Wpis z mikrobloga

@reddin: przed skrzyżowaniem jest przejazd, sugerujący, że tam jest DDR (jednokierunkowy sądząc po znakach za skrzyzowaniem), GSV tez pokazuje czerwone paski. Czyżby skrzyżowanie wcześniej nie było oznakowania?
oszczędź mi szukania, bo widziałem zidiocenie coniektórych i sobie darowałem


@demoos: Wadliwy CPR zaczyna się dopiero dalej niż skręcałem, wcześniej jest czerwony chodnik. Brak znaków.
@Dreamsarenotfun: raczysz żartować? Kierowcy notorycznie jeżdżą slalomem, żeby omijać studzienki czy dziury na drodze, które są dla nich zerowym praktycznie zagrożeniem, a dla rowerzysty są autentycznym. Na tym filmiku jedynym "królem szosy" jest zburaczony kierowca, który stracił może 15 sekund, ale musi zrobić awanturę.
Ja bym zjechala na chodnik zeby mogl przejechać.

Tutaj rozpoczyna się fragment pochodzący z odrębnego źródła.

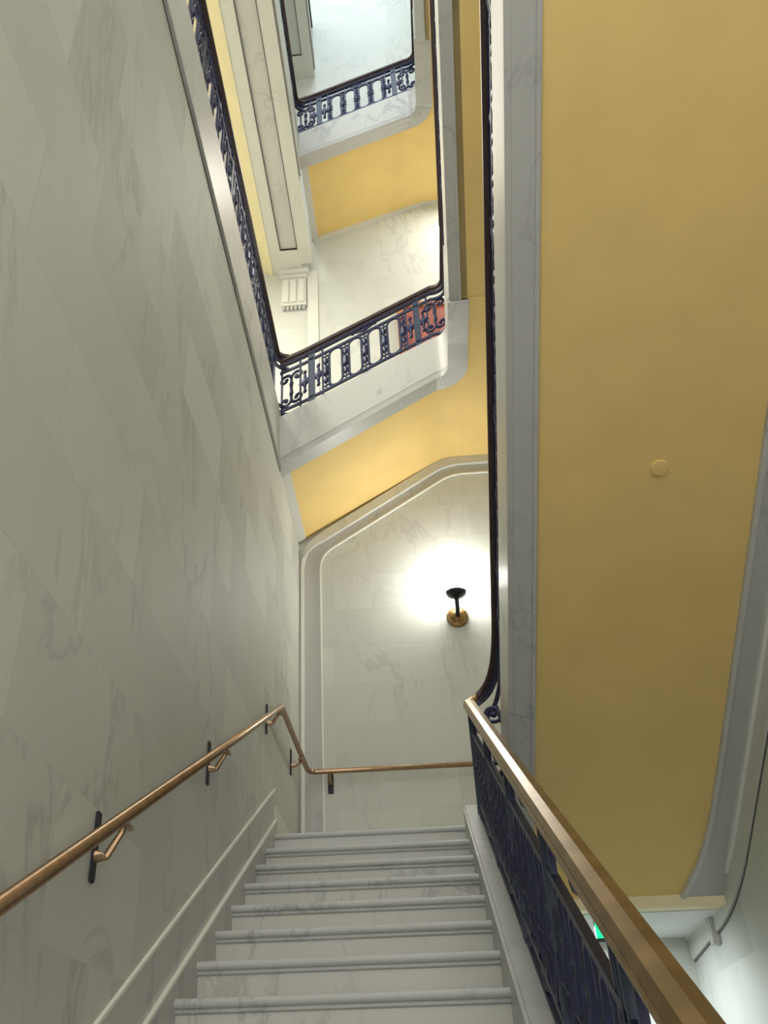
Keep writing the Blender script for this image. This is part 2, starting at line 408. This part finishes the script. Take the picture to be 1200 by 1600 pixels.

@Dreamsarenotfun: ale weź się jebnij w głowę. po chodniku się nie jeździ rowerem, kolejno, rowerzysta jest takim samym użytkownikiem drogi, jak kierowca samochodu. chamstwa się doszukujesz w tym, że gość jedzie normalnie rowerem? wjeżdżanie i zjeżdżanie na chodnik to duży dyskomfort dla tyłka i ramion, zwłaszcza przy wąskich oponach. a za to, co ten kierowca zrobił, zakaz prowadzenia się należy. prawie strącił rowerzystę
@demoos: a co tutaj tłumaczyć ? gdyby tam nie było tego pedalarza, to nie byłoby problemu. Gdyby OP zostawił wiełasipied w domu i pojechał do miejsca przeznaczenia autem albo brudkomem - lub w ostateczności poszedł na piechotę to nie byłoby tego całego zajścia.

OP jedzie i buja się tym rowerkiem na wszystkie strony, bo osiąga magiczne 10km/h (z fr. Le magie 10km/h ;) ), denerwując tym samym innych uczestników ruchu.